Upskilling is one of the key ways to increase retention. When employees have an opportunity for professional growth, even if it’s just skills-based rather than a title, it can increase their desire to stay. Panelist Kassey Kampman, VP of people operations at SSA Group, is a perfect example, having started as a cashier at the company then growing in her responsibilities over 15 years. Kampman shares that the company looked to its employees to guide it on what training to provide. “We took the bottom-up approach, which is very organic, leaning into our daily operations and observing skill gaps, observing our operators in the field, letting our people tell us what skills they’re interested in and what they are seeking,” Kampman said. From there, they were able to build out a standardized upskilling model.

Rebecca Warren, director of customer success at Eightfold, agrees that an organic approach is most effective. “When we back it up a little bit and say, ‘what skills are actually needed for this position?’ and we start putting a focus on the person as opposed to focus on the job, those skills become really apparent,” Warren said.

David Mafe, chief diversity officer & VP of HR at Denver Metro Region, UCHealth, emphasizes the need for removing hard and fast requirements, such as certain academic certifications, from job descriptions in order to let the right people grow naturally in a role. “I think that’s really the future of upskilling,” Mafe said. “It's about removing the barriers so people are able to move once they develop skills. What we'll find is that there are people who are qualified who are hiding in plain sight.”

Upskilling as a DEI strategy

Removing these barriers for advancement and instituting an internal upskilling program can complement an organization’s diversity, equity, and inclusion strategy, helping to ensure that employees from marginalized groups have access to all the tools they need to succeed. Mafe’s team noticed a high turnover of entry-level employees who were struggling with a need for better tuition assistance. Many of them were Black or Hispanic, often first-generation immigrants. UCHealth began offering in-house short-term skills training programs to try to offset the need for these employees to pay for education elsewhere. Getting an in-house certification in just a few months allows workers to progress to positions within the company where they can make more money.

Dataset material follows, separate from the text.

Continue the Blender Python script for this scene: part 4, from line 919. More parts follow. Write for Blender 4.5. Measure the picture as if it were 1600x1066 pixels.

“You can start as a front desk person earning X amount, and then [transition to a role] where there's an immediate $3, $4, sometimes $5 difference that you're able to gain access to within about seven months, which is really powerful and makes a tremendous difference in the lives of the people that are working for us,” Mafe said. “We had this expectation that it was going to improve engagement, retention, and DEI and we saw all of those things right away.”

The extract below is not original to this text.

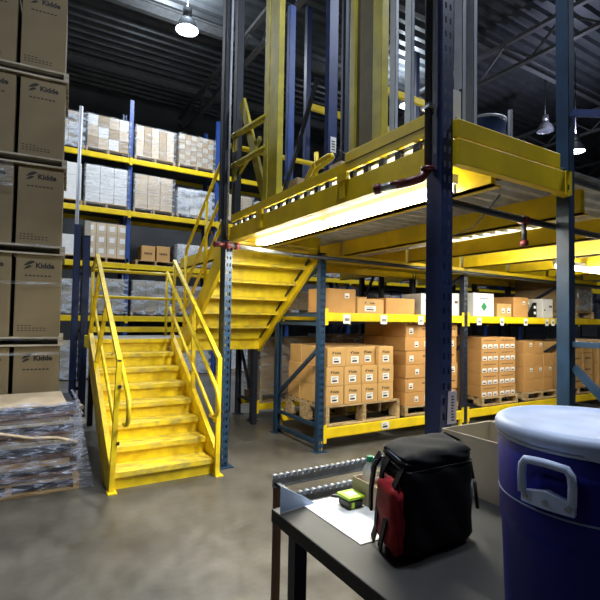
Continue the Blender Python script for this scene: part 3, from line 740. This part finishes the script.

In a conversation moderated by Elizabeth Hernandez, reporter at The Denver Post, the panelists discussed the topic “Creating Opportunity Within: How Employers Are Boosting Internal Mobility.” 

Melissa Uribes, VP of talent, diversity, equity and inclusion at Trimble, says her organization began working with workforce partners to provide accelerated boot-camp style training to employees that have demonstrated the right competencies for success in an effort to bring in more diverse leaders to a traditionally white male skewing team of engineering professionals. The partner even screens training candidates for Trimble and develops the 20-week curriculum. “Of the 20 employees who came through that cohort, Trimble ended up hiring about seven of them and they are really thriving in terms of their contribution to the company,” Uribes said.  “And we have dramatically changed their economic mobility because they've now had access to a career field that they did not have access to before.”

Employers are also recognizing that networking and mentorship are just as integral as education when it comes to retention – and that too can affect DEI statistics. Kampman says SSA Group built a mentorship program in 2015, when at the time it had only 23% female representation in its general management positions. “We had an ‘Empower Her’ ERG that was fostered toward empowering women in leadership. In leaning on the mentorship program, we were able to shift that representation to 52% in 2023,” Kampman said. The company has expanded the mentorship program to also include hard skills training as well as leadership exposure for its hourly workforce, 75% of which comes from marginalized groups.

Shifting the Mindset Toward Internal Mobility

One of the biggest challenges to ensuring internal mobility can be a mindset shift for leaders who may not have prioritized it in the past. Part of this comes from recognizing past patterns, such as talent hoarding among departments and from there, developing benchmarks to reinforce accountability, Uribes says.

This keeps efforts from being performative, what moderator Elizabeth Hernandez, reporter at The Denver Post, called a “one-off brown bag lunch” meeting so that the leadership team can say that they tried. “Every organization in the company has goals around career mobility and career growth, and we do monitor,” Uribes said. “Very quickly, we were able to ensure that almost 25% of our requisitions are filled with internal talent.”

That mindset shift can also mean seeing internal mobility as not just tied to roles, but also to responsibilities and projects, Warren says, which are all “different ways to get people invested” and can keep the work fresh and exciting for employees. Managers are encouraged to develop gigs that can help employees build skills and try out new projects, while simultaneously ticking the boxes of major tasks needed to move the company forward.

Leaders should set the standard for workplace pride, Mafe says, by having a system in place to celebrate employees who take on new roles or complete training programs. And it’s also about developing a bit of tolerance for risk, “to be willing to take the risk of investing in a B player, or letting an A player go in order to continue to further their career,” David said, and focus on developing talent with the hope that it will engender company loyalty.

Ultimately, employee mobility and engagement should be the natural result of an overall focus on human resources development. “The right managers shouldn't be project managers, they should be people developers and enablers allowing folks to do what they do best,” Warren said. Uribes emphasizes the need to look at career development holistically rather than in terms of lines on a resume. “We believe in the lattice,” Uribes said. “Career growth isn’t always upward mobility.” Too often, David cautions, senior leadership is focused on the numbers, the achievements, and the deadlines. That shortsightedness can cause employees to get frustrated and leave. “Your primary job is to develop people,’ David said. “If you do that, the numbers will take care of themselves.”

Katie Chambers is a freelance writer and award-winning communications executive with a lifelong commitment to supporting artists and advocating for inclusion. Her work has been seen in HuffPost, Honeysuckle Magazine, and several printed essay collections, among others, and she has appeared on Cheddar News, iWomanTV, and CBS New York.